Input data:
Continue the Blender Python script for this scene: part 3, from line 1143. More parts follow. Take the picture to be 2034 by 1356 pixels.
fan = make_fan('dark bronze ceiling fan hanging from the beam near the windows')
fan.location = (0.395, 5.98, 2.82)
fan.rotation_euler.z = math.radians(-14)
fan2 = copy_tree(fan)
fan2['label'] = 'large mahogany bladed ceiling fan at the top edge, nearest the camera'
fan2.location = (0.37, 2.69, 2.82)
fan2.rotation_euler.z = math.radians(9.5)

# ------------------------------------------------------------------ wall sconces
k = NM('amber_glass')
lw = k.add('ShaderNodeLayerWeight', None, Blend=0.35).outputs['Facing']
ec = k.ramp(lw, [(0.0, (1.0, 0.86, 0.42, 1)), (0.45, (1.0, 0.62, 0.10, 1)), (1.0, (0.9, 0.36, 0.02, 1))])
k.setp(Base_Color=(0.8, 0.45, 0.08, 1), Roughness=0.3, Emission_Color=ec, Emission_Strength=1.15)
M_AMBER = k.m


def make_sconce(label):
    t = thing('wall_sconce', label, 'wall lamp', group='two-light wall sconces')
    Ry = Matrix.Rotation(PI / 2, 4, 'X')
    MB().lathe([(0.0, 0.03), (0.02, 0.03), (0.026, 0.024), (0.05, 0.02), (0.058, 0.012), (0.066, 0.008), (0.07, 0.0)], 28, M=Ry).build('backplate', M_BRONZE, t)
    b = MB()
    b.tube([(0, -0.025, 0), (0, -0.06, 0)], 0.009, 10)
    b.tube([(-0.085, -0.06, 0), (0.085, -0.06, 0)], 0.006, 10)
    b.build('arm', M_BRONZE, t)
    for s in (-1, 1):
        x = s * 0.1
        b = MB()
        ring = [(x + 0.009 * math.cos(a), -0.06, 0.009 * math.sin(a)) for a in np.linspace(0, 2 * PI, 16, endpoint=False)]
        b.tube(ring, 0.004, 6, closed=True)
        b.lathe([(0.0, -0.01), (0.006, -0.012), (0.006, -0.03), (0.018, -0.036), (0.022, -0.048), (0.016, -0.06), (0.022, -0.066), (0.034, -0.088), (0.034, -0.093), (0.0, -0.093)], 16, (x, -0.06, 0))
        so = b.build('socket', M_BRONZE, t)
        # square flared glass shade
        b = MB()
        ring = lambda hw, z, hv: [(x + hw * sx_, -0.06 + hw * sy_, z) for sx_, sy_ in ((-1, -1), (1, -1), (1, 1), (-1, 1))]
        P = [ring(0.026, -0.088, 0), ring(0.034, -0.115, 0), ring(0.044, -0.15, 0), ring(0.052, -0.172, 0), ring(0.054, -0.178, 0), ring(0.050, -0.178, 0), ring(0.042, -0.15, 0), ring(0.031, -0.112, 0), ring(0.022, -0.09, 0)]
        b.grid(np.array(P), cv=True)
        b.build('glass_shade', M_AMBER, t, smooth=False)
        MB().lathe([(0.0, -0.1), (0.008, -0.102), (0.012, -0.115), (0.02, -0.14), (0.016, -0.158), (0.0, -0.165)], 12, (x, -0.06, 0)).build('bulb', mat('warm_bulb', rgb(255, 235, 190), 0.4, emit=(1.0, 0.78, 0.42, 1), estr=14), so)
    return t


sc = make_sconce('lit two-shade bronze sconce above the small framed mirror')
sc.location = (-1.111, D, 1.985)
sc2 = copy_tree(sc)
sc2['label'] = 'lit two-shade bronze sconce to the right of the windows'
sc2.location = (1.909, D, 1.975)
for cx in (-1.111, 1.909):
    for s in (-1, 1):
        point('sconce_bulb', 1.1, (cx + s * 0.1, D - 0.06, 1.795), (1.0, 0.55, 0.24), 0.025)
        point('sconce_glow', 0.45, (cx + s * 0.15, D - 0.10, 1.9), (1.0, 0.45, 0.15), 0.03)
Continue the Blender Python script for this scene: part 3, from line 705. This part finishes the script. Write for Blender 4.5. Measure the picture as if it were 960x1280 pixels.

Direction:
Select the lines from the entries that include the word "Continue".

Output:
Continue the Blender Python script for this scene: part 3, from line 1143. More parts follow. Take the picture to be 2034 by 1356 pixels.
Continue the Blender Python script for this scene: part 3, from line 705. This part finishes the script. Write for Blender 4.5. Measure the picture as if it were 960x1280 pixels.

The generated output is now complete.